The research scope of the MixUniX Laboratory includes power measurement, flow field analysis, material characterization, and the development of integrated skid-mounted systems. In addition to standard laboratory instruments, the lab is equipped with advanced devices such as Particle Image Velocimetry (PIV), Brookfield viscometers, rheometers, and laser particle size analyzers to support specialized mixing studies.
The laboratory currently operates cold-model and hot-model platforms ranging from milliliter to cubic-meter scale, and offers a wide range of impeller types to support diverse mixing investigations across various process conditions and materials.
Computational Fluid Dynamics (CFD) can replicate flow patterns within vessels and process setups without being limited by scale, allowing reliable prediction of the mixing performance of large tanks, including those with unique geometries or specific process requirements.
The MixUniX R&D team has extensively applied CFD across a wide range of process scenarios, from simple single-phase mixing to complex multiphase suspensions and dispersions. This approach not only addresses a variety of challenging technical problems for customers but also provides robust numerical simulation capabilities that underpin and accelerate product development.
MixUniX provides load and no-load testing services for mixers. All testing procedures are conducted in strict accordance with applicable standards to ensure objective, accurate analysis and reliable recommendations.
The 29,000‑gallon (~110 m³) test tank accommodates mixers with motor power up to 250 HP (200 kW), shaft lengths up to 17.2ft (5.4 m), and impeller diameters up to 16.4 ft (5 m). It supports simultaneous testing of up to four mixer units and is equipped with an underwater camera system for real‑time monitoring of current, voltage, noise, speed, and vibration.
The no-load test platform supports mixers with shaft lengths up to 45.9 ft (14 m) and impeller diameters up to 26.4 ft (8 m).
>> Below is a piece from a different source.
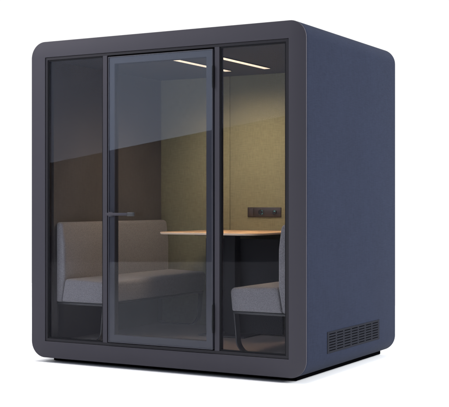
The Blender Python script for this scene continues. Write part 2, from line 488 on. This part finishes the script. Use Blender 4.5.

By performing both no‑load and load tests prior to shipment, potential issues in design or manufacturing can be identified and resolved, ensuring the reliability of the delivered equipment.
In mixer selection and design, MixUniX has established a comprehensive management and design software framework. Its proprietary design software not only incorporates a wide range of proven engineering calculation formulas but also integrates nearly three decades of valuable design expertise inherited from Greatwall Mixers. These field-validated insights provide highly valuable technical support and scientific guidance for the development of new mixer designs.